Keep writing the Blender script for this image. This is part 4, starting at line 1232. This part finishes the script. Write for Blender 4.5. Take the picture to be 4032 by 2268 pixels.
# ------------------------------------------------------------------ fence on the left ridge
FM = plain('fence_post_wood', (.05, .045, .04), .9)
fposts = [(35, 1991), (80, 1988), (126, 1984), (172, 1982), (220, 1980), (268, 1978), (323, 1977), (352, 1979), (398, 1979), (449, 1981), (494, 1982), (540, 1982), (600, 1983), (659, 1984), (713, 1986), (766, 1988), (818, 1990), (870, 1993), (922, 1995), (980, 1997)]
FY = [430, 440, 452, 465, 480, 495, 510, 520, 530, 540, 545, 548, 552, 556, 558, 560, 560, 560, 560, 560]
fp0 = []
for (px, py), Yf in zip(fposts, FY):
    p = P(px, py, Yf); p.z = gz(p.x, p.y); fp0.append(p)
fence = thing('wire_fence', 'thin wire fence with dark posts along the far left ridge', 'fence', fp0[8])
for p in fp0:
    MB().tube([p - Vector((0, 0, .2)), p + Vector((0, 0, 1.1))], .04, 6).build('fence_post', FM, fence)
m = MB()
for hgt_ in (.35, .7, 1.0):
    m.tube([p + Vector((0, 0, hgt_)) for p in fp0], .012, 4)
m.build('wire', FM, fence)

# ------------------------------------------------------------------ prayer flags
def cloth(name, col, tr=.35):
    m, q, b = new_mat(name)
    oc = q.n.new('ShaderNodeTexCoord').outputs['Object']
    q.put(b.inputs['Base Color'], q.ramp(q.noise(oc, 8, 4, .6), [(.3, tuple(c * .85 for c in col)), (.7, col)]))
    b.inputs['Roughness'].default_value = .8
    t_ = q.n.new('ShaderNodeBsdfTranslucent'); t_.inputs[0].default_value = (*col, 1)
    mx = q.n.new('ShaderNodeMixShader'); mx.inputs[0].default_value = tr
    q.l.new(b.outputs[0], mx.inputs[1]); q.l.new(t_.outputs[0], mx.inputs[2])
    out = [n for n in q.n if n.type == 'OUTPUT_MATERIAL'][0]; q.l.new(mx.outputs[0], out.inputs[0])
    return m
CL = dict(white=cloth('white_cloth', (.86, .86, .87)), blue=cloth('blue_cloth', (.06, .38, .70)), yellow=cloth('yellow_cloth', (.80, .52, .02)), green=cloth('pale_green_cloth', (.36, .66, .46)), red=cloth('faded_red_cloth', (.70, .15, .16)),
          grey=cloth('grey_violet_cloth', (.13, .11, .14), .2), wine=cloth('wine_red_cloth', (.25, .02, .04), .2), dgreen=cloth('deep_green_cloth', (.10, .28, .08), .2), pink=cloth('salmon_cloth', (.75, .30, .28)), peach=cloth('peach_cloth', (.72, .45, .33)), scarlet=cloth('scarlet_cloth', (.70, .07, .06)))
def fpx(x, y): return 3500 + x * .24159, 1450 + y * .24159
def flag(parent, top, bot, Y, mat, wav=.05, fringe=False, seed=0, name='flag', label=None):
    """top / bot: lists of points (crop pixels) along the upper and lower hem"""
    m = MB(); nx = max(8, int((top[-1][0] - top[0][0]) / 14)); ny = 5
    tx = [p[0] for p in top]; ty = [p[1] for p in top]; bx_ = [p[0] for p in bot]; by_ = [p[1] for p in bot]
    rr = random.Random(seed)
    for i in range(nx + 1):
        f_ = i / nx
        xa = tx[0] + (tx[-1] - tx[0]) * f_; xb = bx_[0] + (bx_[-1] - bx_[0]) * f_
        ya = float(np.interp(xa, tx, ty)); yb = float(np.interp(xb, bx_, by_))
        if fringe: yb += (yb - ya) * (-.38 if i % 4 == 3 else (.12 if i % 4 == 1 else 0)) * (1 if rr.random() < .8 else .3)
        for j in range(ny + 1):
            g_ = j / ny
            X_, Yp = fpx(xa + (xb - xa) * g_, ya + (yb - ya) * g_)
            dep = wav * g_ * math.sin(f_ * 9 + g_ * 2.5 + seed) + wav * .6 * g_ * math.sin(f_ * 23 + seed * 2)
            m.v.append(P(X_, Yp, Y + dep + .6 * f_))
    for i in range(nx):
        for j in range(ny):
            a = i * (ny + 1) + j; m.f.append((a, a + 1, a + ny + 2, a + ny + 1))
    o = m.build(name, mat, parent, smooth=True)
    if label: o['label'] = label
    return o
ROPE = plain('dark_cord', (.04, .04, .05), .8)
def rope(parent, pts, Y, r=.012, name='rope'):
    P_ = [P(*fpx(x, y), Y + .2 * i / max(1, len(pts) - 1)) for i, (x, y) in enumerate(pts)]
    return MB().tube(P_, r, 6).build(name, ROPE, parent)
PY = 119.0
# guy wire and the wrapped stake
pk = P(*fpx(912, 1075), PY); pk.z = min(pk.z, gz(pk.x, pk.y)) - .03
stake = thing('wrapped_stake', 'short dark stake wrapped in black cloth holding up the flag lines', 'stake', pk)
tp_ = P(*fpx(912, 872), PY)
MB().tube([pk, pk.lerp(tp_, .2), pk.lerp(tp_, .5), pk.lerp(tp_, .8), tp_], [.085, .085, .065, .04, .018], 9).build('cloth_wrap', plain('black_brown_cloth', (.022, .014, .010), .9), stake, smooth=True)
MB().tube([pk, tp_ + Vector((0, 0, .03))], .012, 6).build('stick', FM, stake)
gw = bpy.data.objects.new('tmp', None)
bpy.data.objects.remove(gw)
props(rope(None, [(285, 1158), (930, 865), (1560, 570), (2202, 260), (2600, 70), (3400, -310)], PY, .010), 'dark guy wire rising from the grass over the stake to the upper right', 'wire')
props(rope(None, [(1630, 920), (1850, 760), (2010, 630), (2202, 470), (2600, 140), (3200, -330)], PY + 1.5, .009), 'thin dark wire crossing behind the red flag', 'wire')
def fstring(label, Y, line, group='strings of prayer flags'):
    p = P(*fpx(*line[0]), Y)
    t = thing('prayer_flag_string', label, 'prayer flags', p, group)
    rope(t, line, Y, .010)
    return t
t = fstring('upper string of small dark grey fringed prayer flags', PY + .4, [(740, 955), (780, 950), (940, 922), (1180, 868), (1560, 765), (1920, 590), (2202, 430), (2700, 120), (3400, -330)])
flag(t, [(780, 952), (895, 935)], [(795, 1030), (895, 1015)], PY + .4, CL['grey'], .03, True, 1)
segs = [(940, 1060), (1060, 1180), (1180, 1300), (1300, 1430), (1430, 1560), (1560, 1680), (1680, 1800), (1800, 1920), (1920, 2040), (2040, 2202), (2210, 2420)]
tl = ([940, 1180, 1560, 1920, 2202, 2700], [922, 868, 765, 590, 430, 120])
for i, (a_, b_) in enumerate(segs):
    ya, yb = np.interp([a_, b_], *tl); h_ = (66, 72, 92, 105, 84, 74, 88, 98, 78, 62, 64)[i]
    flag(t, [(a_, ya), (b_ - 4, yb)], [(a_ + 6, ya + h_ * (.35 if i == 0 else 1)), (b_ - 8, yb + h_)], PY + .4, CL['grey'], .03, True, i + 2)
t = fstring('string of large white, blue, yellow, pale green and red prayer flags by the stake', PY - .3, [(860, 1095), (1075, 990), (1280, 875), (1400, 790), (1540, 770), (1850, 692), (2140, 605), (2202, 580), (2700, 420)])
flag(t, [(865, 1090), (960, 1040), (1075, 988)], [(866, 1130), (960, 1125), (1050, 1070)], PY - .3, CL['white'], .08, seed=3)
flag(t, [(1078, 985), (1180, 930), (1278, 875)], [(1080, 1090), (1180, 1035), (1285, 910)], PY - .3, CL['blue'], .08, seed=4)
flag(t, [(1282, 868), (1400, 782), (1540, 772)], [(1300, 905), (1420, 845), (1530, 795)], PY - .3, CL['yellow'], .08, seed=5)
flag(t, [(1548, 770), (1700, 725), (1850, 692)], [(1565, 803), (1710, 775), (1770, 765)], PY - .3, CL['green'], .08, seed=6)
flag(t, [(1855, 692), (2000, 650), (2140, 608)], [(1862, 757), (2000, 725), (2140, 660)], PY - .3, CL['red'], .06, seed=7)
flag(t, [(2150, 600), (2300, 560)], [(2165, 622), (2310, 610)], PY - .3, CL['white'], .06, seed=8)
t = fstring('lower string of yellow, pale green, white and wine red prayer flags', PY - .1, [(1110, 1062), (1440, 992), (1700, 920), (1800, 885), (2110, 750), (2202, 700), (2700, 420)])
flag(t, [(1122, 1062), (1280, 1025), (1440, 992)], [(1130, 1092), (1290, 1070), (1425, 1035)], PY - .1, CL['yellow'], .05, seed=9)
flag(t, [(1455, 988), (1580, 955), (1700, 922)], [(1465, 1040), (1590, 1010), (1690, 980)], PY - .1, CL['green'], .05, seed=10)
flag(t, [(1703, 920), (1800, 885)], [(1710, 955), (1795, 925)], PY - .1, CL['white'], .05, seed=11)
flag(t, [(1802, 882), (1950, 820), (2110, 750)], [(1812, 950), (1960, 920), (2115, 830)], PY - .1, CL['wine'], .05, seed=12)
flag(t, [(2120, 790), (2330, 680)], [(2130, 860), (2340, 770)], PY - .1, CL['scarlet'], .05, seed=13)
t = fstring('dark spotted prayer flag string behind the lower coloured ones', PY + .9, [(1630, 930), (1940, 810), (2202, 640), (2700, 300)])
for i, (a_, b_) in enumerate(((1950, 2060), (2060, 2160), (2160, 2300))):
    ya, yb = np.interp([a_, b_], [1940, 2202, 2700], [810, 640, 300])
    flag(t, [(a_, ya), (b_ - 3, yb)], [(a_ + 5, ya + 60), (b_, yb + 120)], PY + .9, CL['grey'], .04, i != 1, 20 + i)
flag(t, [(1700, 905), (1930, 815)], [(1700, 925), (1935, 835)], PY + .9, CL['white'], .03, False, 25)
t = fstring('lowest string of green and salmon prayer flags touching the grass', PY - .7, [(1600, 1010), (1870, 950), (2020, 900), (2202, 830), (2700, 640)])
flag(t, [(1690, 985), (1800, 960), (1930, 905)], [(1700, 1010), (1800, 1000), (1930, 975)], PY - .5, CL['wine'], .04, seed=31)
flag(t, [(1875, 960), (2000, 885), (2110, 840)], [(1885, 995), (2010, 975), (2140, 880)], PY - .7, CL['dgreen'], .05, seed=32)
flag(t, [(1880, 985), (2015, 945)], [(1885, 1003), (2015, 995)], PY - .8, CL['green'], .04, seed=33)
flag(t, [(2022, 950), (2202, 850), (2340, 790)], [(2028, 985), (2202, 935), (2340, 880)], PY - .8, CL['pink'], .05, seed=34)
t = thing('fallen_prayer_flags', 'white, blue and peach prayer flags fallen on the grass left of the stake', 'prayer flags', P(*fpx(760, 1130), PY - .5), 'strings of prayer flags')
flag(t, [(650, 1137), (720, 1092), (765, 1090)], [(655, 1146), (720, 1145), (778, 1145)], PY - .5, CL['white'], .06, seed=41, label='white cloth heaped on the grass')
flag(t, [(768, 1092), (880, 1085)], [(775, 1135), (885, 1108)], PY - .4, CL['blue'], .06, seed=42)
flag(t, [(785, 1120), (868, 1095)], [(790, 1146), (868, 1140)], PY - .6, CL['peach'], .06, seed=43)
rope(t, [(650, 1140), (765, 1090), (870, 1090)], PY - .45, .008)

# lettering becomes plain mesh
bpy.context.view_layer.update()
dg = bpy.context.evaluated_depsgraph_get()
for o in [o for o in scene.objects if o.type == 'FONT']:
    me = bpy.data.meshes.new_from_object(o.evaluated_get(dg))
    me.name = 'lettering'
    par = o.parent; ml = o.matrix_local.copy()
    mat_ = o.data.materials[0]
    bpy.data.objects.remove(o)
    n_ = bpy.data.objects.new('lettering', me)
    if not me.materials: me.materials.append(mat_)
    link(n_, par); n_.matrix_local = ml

----------------------------------------

__What needs to be done__. Quote exactly the stretch of lines above that starts at the first one and ends at the line with "m.build('wire', FM, fence)", and nothing beyond it.

__Worked answer__.
Keep writing the Blender script for this image. This is part 4, starting at line 1232. This part finishes the script. Write for Blender 4.5. Take the picture to be 4032 by 2268 pixels.
# ------------------------------------------------------------------ fence on the left ridge
FM = plain('fence_post_wood', (.05, .045, .04), .9)
fposts = [(35, 1991), (80, 1988), (126, 1984), (172, 1982), (220, 1980), (268, 1978), (323, 1977), (352, 1979), (398, 1979), (449, 1981), (494, 1982), (540, 1982), (600, 1983), (659, 1984), (713, 1986), (766, 1988), (818, 1990), (870, 1993), (922, 1995), (980, 1997)]
FY = [430, 440, 452, 465, 480, 495, 510, 520, 530, 540, 545, 548, 552, 556, 558, 560, 560, 560, 560, 560]
fp0 = []
for (px, py), Yf in zip(fposts, FY):
    p = P(px, py, Yf); p.z = gz(p.x, p.y); fp0.append(p)
fence = thing('wire_fence', 'thin wire fence with dark posts along the far left ridge', 'fence', fp0[8])
for p in fp0:
    MB().tube([p - Vector((0, 0, .2)), p + Vector((0, 0, 1.1))], .04, 6).build('fence_post', FM, fence)
m = MB()
for hgt_ in (.35, .7, 1.0):
    m.tube([p + Vector((0, 0, hgt_)) for p in fp0], .012, 4)
m.build('wire', FM, fence)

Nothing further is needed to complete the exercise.